Category: Investing

Investing 101: Clever Tips for New Investors

One common misconception is that it takes a pre-existing wealth to start investing. Actually, a spare sum of, say, $50 can be your entry ticket into the world of return-yielding investments. Also, apart from the stock market, there are other methods, too. Each comes with a different set of options, risks and interest rates. Choosing the right one will depend on your proficiency, namely whether you’re a seasoned investor or just getting started. And, most of all, the financial resources at your disposal.

A major piece of advice for the beginner would be not to use up the bulk of his/her savings for investing, especially since low-risk investments take time to make a profit. Be advised that this period can take years. Hence, a well-thought out investment plan would imply always keeping an adequate sum as a reserve.

Here are some practical tips for a beginner aiming to avoid investing in the stock market. If you prefer to invest in the stock market, you can use tools like StockTwits and the Finviz screener to find better stocks to trade. We will highlight some that are considered both profitable and safe:

Investing in real estate

Investing in real estate will require a sum much larger than the aforementioned $50. However, it is a market that yields large profits, and is considered a safe investment. Namely, when you invest in a tangible asset (real property), you can be certain that it will be sought-after in the future, hence profitable.

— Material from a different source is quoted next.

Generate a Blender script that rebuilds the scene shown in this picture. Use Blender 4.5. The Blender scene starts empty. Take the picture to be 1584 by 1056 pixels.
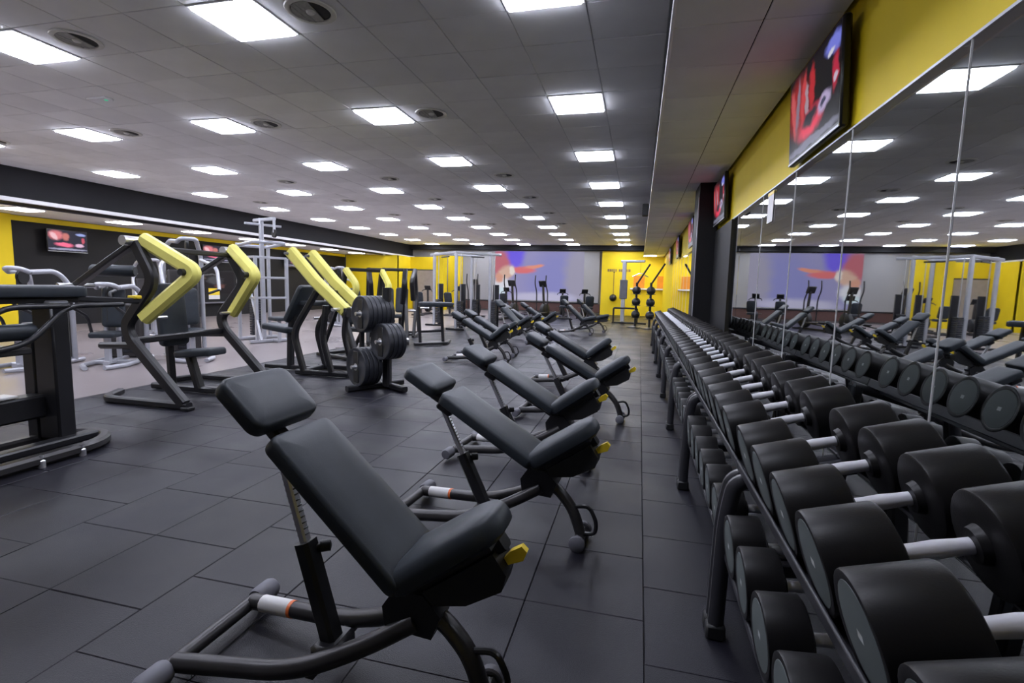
import bpy, math, random
from mathutils import Matrix, Vector
random.seed(7)
scn = bpy.context.scene
COL = scn.collection

# ------------------------------------------------------------------ camera
CAM_Z = 1.35
F_PX, PITCH, YAW, ROLL = 782.07, 0.1079, 0.2435, -0.0243
cam_d = bpy.data.cameras.new('camera')
cam_d.sensor_width = 36.0
cam_d.lens = 36.0 * F_PX / 1584.0
cam_d.clip_start, cam_d.clip_end = 0.05, 200
cam = bpy.data.objects.new('camera', cam_d)
COL.objects.link(cam)
fwd = Vector((-math.sin(YAW) * math.cos(PITCH), math.cos(YAW) * math.cos(PITCH), -math.sin(PITCH)))
right = Vector((math.cos(YAW), math.sin(YAW), 0))
down = fwd.cross(right)
r2 = right * math.cos(ROLL) + down * math.sin(ROLL)
d2 = -right * math.sin(ROLL) + down * math.cos(ROLL)
cam.matrix_world = Matrix(((r2.x, -d2.x, -fwd.x, 0), (r2.y, -d2.y, -fwd.y, 0), (r2.z, -d2.z, -fwd.z, CAM_Z), (0, 0, 0, 1)))
scn.camera = cam

# ------------------------------------------------------------------ light and exposure
LAMP_STRENGTH = 38.0      # every ceiling panel
WING_STRENGTH = 20.0       # panels of the low left wing
scn.view_settings.view_transform = 'Standard'
scn.view_settings.look = 'None'
scn.view_settings.gamma = 1.0
scn.view_settings.use_curve_mapping = False
scn.view_settings.exposure = 0.0
world = bpy.data.worlds.new('world')
scn.world = world
world.use_nodes = True
world.node_tree.nodes['Background'].inputs[0].default_value = (0.02, 0.02, 0.025, 1)
scn.cycles.use_denoising = True
scn.cycles.max_bounces = 7
scn.cycles.use_adaptive_sampling = True
scn.cycles.adaptive_threshold = 0.02
scn.cycles.diffuse_bounces = 4
scn.cycles.glossy_bounces = 4
scn.cycles.caustics_reflective = True
scn.cycles.caustics_refractive = False

# ------------------------------------------------------------------ materials
MATS = {}

def nodes_of(name):
    m = bpy.data.materials.new(name)
    m.use_nodes = True
    nt = m.node_tree
    return m, nt, nt.nodes['Principled BSDF']

def L(nt, a, b):
    nt.links.new(a, b)

def mat(name, color, rough=0.5, metal=0.0, spec=0.5, var=0.0, scale=8.0, bump=0.0, bscale=60.0, rnd=0.0, emit=None, estr=0.0, rvar=0.0, coat=0.0, hall=False):
    """procedural material: base colour with a noise variation, an optional per-object tone and a fine relief"""
    m, nt, p = nodes_of(name)
    p.inputs['Roughness'].default_value = rough
    p.inputs['Metallic'].default_value = metal
    p.inputs['Specular IOR Level'].default_value = spec
    p.inputs['Coat Weight'].default_value = coat
    tc = nt.nodes.new('ShaderNodeTexCoord')
    nz = nt.nodes.new('ShaderNodeTexNoise')
    nz.inputs['Scale'].default_value = scale
    nz.inputs['Detail'].default_value = 5
    src = nt.nodes.new('ShaderNodeNewGeometry').outputs['Position'] if hall else tc.outputs['Object']
    L(nt, src, nz.inputs['Vector'])
    mr = nt.nodes.new('ShaderNodeMapRange')
    mr.inputs['From Min'].default_value = 0.3
    mr.inputs['From Max'].default_value = 0.7
    mr.inputs['To Min'].default_value = 1 - var
    mr.inputs['To Max'].default_value = 1 + var
    L(nt, nz.outputs['Fac'], mr.inputs['Value'])
    out = mr.outputs['Result']
    if rnd:
        oi = nt.nodes.new('ShaderNodeObjectInfo')
        m2 = nt.nodes.new('ShaderNodeMapRange')
        m2.inputs['To Min'].default_value = 1 - rnd
        m2.inputs['To Max'].default_value = 1 + rnd
        L(nt, oi.outputs['Random'], m2.inputs['Value'])
        mm = nt.nodes.new('ShaderNodeMath')
        mm.operation = 'MULTIPLY'
        L(nt, out, mm.inputs[0])
        L(nt, m2.outputs['Result'], mm.inputs[1])
        out = mm.outputs[0]
    vm = nt.nodes.new('ShaderNodeVectorMath')
    vm.operation = 'SCALE'
    vm.inputs[0].default_value = color
    L(nt, out, vm.inputs['Scale'])
    L(nt, vm.outputs['Vector'], p.inputs['Base Color'])
    if rvar:
        r2_ = nt.nodes.new('ShaderNodeMapRange')
        r2_.inputs['From Min'].default_value = 0.3
        r2_.inputs['From Max'].default_value = 0.7
        r2_.inputs['To Min'].default_value = rough - rvar
        r2_.inputs['To Max'].default_value = rough + rvar
        L(nt, nz.outputs['Fac'], r2_.inputs['Value'])
        L(nt, r2_.outputs['Result'], p.inputs['Roughness'])
    if bump:
        nb = nt.nodes.new('ShaderNodeTexNoise')
        nb.inputs['Scale'].default_value = bscale
        nb.inputs['Detail'].default_value = 4
        L(nt, src, nb.inputs['Vector'])
        bp = nt.nodes.new('ShaderNodeBump')
        bp.inputs['Strength'].default_value = bump
        bp.inputs['Distance'].default_value = 0.01
        L(nt, nb.outputs['Fac'], bp.inputs['Height'])
        L(nt, bp.outputs['Normal'], p.inputs['Normal'])
    if emit:
        p.inputs['Emission Color'].default_value = (*emit, 1)
        p.inputs['Emission Strength'].default_value = estr
    MATS[name] = m
    return m

mat('rubber_tile', (0.0110, 0.0108, 0.0168), 0.38, spec=0.32, var=0.30, scale=1.6, bump=0.25, bscale=260, rnd=0.14, rvar=0.10, hall=True)
mat('rubber_joint', (0.007, 0.007, 0.009), 0.8)
mat('wood_floor', (0.27, 0.235, 0.235), 0.30, spec=0.5, var=0.05, scale=0.8, rvar=0.04)
mat('ceiling_tile', (0.88, 0.88, 0.89), 0.9, spec=0.1, var=0.04, scale=2, bump=0.12, bscale=120, rnd=0.045)
mat('ceiling_grid', (0.62, 0.62, 0.63), 0.7)
mat('soffit_tile', (0.84, 0.84, 0.86), 0.9, spec=0.1, var=0.04, scale=2, rnd=0.05)
mat('yellow_wall', (0.82, 0.62, 0.015), 0.55, spec=0.3, var=0.04, scale=2)
mat('black_wall', (0.010, 0.010, 0.0115), 0.6, spec=0.3, var=0.1, scale=2)
mat('black_beam', (0.014, 0.014, 0.017), 0.7, spec=0.3, var=0.1, scale=1.5)
mat('dark_wall', (0.05, 0.045, 0.045), 0.6, var=0.15, scale=2)
mat('grey_wall', (0.24, 0.23, 0.23), 0.7, var=0.05, scale=2)
mat('white_trim', (0.88, 0.88, 0.92), 0.4, spec=0.5, var=0.03)
mat('brown_band', (0.08, 0.035, 0.03), 0.6, var=0.1)
mat('door_grey', (0.33, 0.29, 0.27), 0.6, var=0.08, scale=6)
mat('lamp_frame', (0.75, 0.75, 0.76), 0.5)
mat('vinyl', (0.027, 0.033, 0.041), 0.45, spec=0.35, var=0.1, scale=12, bump=0.08, bscale=350)
mat('vinyl_side', (0.014, 0.015, 0.017), 0.55, spec=0.4, var=0.1)
mat('black_metal', (0.016, 0.016, 0.019), 0.36, spec=0.5, var=0.12, scale=10)
mat('frame_tube', (0.050, 0.048, 0.050), 0.36, metal=0.35, spec=0.5, var=0.12, scale=10)
mat('black_plastic', (0.012, 0.012, 0.013), 0.5, var=0.1)
mat('rubber_foot', (0.14, 0.14, 0.165), 0.6, var=0.1)
mat('chrome', (0.75, 0.75, 0.78), 0.30, metal=0.85, var=0.03)
mat('handle_steel', (0.80, 0.80, 0.86), 0.45, metal=0.3, var=0.04, scale=30)
mat('silver_paint', (0.52, 0.53, 0.58), 0.35, metal=0.4, var=0.05)
mat('yellow_arm', (0.85, 0.78, 0.20), 0.45, spec=0.4, var=0.06, scale=6)
mat('yellow_plastic', (0.85, 0.62, 0.03), 0.4, var=0.03)
mat('dumbbell_rubber', (0.0085, 0.008, 0.0085), 0.42, spec=0.25, var=0.12, scale=14, bump=0.04, bscale=200)
mat('rack_metal', (0.030, 0.030, 0.036), 0.38, spec=0.5, var=0.1, scale=10)
mat('iron_plate', (0.026, 0.028, 0.036), 0.45, spec=0.5, var=0.15, scale=14)
mat('label_white', (0.75, 0.74, 0.74), 0.5, var=0.04)
mat('label_orange', (0.85, 0.18, 0.04), 0.5, var=0.03)
mat('tv_body', (0.010, 0.010, 0.011), 0.3, var=0.05)
mat('vent_ring', (0.70, 0.70, 0.66), 0.5, var=0.1, scale=9)
mat('vent_dark', (0.010, 0.010, 0.011), 0.7)
mat('vent_blade', (0.35, 0.35, 0.34), 0.5, var=0.2, scale=20)
mat('screen_cloth', (0.30, 0.295, 0.30), 0.8, var=0.02, scale=1)
mat('orange_panel', (0.75, 0.28, 0.02), 0.5, var=0.12, scale=3)
mat('green_led', (0.1, 0.6, 0.4), 0.4, emit=(0.1, 0.9, 0.5), estr=0.6)
mat('ball_black', (0.012, 0.012, 0.012), 0.45, var=0.1)
mat('brown_wood', (0.20, 0.12, 0.06), 0.5, var=0.2, scale=9)
mat('lamp', (0.9, 0.9, 0.9), 0.5, emit=(0.82, 0.85, 1.0), estr=LAMP_STRENGTH)
mat('lamp_wing', (0.9, 0.9, 0.9), 0.5, emit=(1.0, 0.97, 0.98), estr=WING_STRENGTH)
mat('downlight', (0.9, 0.9, 0.9), 0.5, emit=(1.0, 0.93, 0.75), estr=30)

def mirror_mat():
    m, nt, p = nodes_of('mirror')
    p.inputs['Metallic'].default_value = 1.0
    p.inputs['Roughness'].default_value = 0.015
    tc = nt.nodes.new('ShaderNodeTexCoord')
    nz = nt.nodes.new('ShaderNodeTexNoise')
    nz.inputs['Scale'].default_value = 1.2
    L(nt, tc.outputs['Object'], nz.inputs['Vector'])
    cr = nt.nodes.new('ShaderNodeValToRGB')
    cr.color_ramp.elements[0].color = (0.56, 0.58, 0.58, 1)
    cr.color_ramp.elements[1].color = (0.60, 0.62, 0.62, 1)
    L(nt, nz.outputs['Fac'], cr.inputs['Fac'])
    L(nt, cr.outputs['Color'], p.inputs['Base Color'])
    MATS['mirror'] = m
mirror_mat()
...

There are several ways to go about jumping into the real estate market. They include rental (if you already own a property), real estate flipping (buying and reselling), capital appreciation (rise in market price). Depending on your financial situation, you can buy property as the sole owner, or partner up with someone else. Another option is to invest in a company that owns profitable real estate (a real estate investment trust).

Investing in gold 

Speaking of tangible (and safe) investments: gold. It may seem old-fashioned, especially in our current globalized and digitized economy. However, many leading economists argue that the value of gold will only increase in today’s unpredictable market conditions. In case of another recession, some predict the value of gold to rise to $10,000 per ounce.

Unlike currency, gold is not devalued by inflation, and is typically resistant to great market upheavals. And when thinking of investing in gold, you should think in broader terms than just jewelry. You can buy gold in various forms – bars, ingots, coins, etc.

P2P lending

Like real estate, peer-to-peer lending is considered a rather safe investment. Unlike real estate, however, it does not require having a large sum at your disposal. What is P2P? Through a network, or rather, a company, you give loans to your peers. You gain profit by means of interest rates which apply when your peers pay you back.

By lending (investing, actually) to a multitude of peers, you will reduce the risk of a borrower not repaying the loan. That way, if one of them does not make his/her payment, damages are minimized.

Companies that provide such services and network include the likes of Lending Club, Peerform and Prosper. Their websites will make for a good starting point with regard to P2P lending.

Investing in bonds 

If you are about to make your first investment, another way to go would be bonds. A bond represents an investment whereby the investor loans money to an entity (governmental or corporate), for a defined period, at a fixed or variable interest rate. The sum that they loan determines the price of the bond. As for the profit, it stems from the interest that each investor receives as part of the loan. But bear in mind that higher interest rates typically also involve increased risk.

Bottom line

We have singled out some of the investment methods for a beginner aiming to avoid the stock market. As you have seen, in terms of resources needed, risk and profits, they all have their pros and cons. Before you make any decision, it is imperative to have a good look at your assets, needs and projected timeframes. The best scenario would be to save up a sum which you can “forget about” for a certain period and use only for investments.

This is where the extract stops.